— begin EXTRACTED RECORDS —

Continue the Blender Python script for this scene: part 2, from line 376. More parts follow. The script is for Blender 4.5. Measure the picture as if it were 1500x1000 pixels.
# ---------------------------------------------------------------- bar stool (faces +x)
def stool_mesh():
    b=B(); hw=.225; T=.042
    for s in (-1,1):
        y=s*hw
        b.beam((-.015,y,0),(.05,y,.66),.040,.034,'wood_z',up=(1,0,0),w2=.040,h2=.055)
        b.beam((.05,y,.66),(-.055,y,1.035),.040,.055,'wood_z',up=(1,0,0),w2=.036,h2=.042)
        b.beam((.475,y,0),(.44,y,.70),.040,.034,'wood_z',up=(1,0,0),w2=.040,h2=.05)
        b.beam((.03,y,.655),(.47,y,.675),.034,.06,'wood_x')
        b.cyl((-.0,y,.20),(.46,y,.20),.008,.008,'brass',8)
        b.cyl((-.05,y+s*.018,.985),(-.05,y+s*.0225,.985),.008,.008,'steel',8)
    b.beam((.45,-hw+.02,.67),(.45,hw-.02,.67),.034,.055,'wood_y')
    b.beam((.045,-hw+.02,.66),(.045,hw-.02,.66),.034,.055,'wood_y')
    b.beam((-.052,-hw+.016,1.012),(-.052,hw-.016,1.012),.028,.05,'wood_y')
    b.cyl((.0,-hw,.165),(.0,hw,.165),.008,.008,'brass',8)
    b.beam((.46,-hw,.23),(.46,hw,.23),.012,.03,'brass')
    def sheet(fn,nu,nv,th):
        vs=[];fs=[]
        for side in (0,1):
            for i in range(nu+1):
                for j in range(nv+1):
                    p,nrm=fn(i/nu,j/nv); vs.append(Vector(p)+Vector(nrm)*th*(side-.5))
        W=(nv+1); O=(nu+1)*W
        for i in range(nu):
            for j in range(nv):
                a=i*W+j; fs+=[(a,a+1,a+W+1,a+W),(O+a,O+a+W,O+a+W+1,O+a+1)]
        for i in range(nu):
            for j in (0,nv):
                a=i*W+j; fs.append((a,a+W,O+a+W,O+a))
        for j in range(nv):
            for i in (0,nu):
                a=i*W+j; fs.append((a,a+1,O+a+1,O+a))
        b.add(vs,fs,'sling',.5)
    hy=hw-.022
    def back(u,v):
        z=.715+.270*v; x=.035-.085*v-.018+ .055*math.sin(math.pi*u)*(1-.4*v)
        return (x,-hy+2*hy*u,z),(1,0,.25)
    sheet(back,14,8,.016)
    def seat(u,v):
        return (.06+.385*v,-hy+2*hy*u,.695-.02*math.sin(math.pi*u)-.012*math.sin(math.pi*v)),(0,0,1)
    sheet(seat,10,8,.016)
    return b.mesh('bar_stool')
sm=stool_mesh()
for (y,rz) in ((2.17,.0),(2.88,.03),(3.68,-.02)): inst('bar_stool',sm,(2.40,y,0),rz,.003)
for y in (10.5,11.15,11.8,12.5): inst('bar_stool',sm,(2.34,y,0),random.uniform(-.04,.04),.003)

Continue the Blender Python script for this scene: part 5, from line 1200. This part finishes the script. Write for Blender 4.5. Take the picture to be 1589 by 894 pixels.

— end EXTRACTED RECORDS —

*WHAT THE TASK REQUIRES*
Repeat each of the entries above precisely as given.

*CORRECT OUTPUT*
Continue the Blender Python script for this scene: part 2, from line 376. More parts follow. The script is for Blender 4.5. Measure the picture as if it were 1500x1000 pixels.
# ---------------------------------------------------------------- bar stool (faces +x)
def stool_mesh():
    b=B(); hw=.225; T=.042
    for s in (-1,1):
        y=s*hw
        b.beam((-.015,y,0),(.05,y,.66),.040,.034,'wood_z',up=(1,0,0),w2=.040,h2=.055)
        b.beam((.05,y,.66),(-.055,y,1.035),.040,.055,'wood_z',up=(1,0,0),w2=.036,h2=.042)
        b.beam((.475,y,0),(.44,y,.70),.040,.034,'wood_z',up=(1,0,0),w2=.040,h2=.05)
        b.beam((.03,y,.655),(.47,y,.675),.034,.06,'wood_x')
        b.cyl((-.0,y,.20),(.46,y,.20),.008,.008,'brass',8)
        b.cyl((-.05,y+s*.018,.985),(-.05,y+s*.0225,.985),.008,.008,'steel',8)
    b.beam((.45,-hw+.02,.67),(.45,hw-.02,.67),.034,.055,'wood_y')
    b.beam((.045,-hw+.02,.66),(.045,hw-.02,.66),.034,.055,'wood_y')
    b.beam((-.052,-hw+.016,1.012),(-.052,hw-.016,1.012),.028,.05,'wood_y')
    b.cyl((.0,-hw,.165),(.0,hw,.165),.008,.008,'brass',8)
    b.beam((.46,-hw,.23),(.46,hw,.23),.012,.03,'brass')
    def sheet(fn,nu,nv,th):
        vs=[];fs=[]
        for side in (0,1):
            for i in range(nu+1):
                for j in range(nv+1):
                    p,nrm=fn(i/nu,j/nv); vs.append(Vector(p)+Vector(nrm)*th*(side-.5))
        W=(nv+1); O=(nu+1)*W
        for i in range(nu):
            for j in range(nv):
                a=i*W+j; fs+=[(a,a+1,a+W+1,a+W),(O+a,O+a+W,O+a+W+1,O+a+1)]
        for i in range(nu):
            for j in (0,nv):
                a=i*W+j; fs.append((a,a+W,O+a+W,O+a))
        for j in range(nv):
            for i in (0,nu):
                a=i*W+j; fs.append((a,a+1,O+a+1,O+a))
        b.add(vs,fs,'sling',.5)
    hy=hw-.022
    def back(u,v):
        z=.715+.270*v; x=.035-.085*v-.018+ .055*math.sin(math.pi*u)*(1-.4*v)
        return (x,-hy+2*hy*u,z),(1,0,.25)
    sheet(back,14,8,.016)
    def seat(u,v):
        return (.06+.385*v,-hy+2*hy*u,.695-.02*math.sin(math.pi*u)-.012*math.sin(math.pi*v)),(0,0,1)
    sheet(seat,10,8,.016)
    return b.mesh('bar_stool')
sm=stool_mesh()
for (y,rz) in ((2.17,.0),(2.88,.03),(3.68,-.02)): inst('bar_stool',sm,(2.40,y,0),rz,.003)
for y in (10.5,11.15,11.8,12.5): inst('bar_stool',sm,(2.34,y,0),random.uniform(-.04,.04),.003)

Continue the Blender Python script for this scene: part 5, from line 1200. This part finishes the script. Write for Blender 4.5. Take the picture to be 1589 by 894 pixels.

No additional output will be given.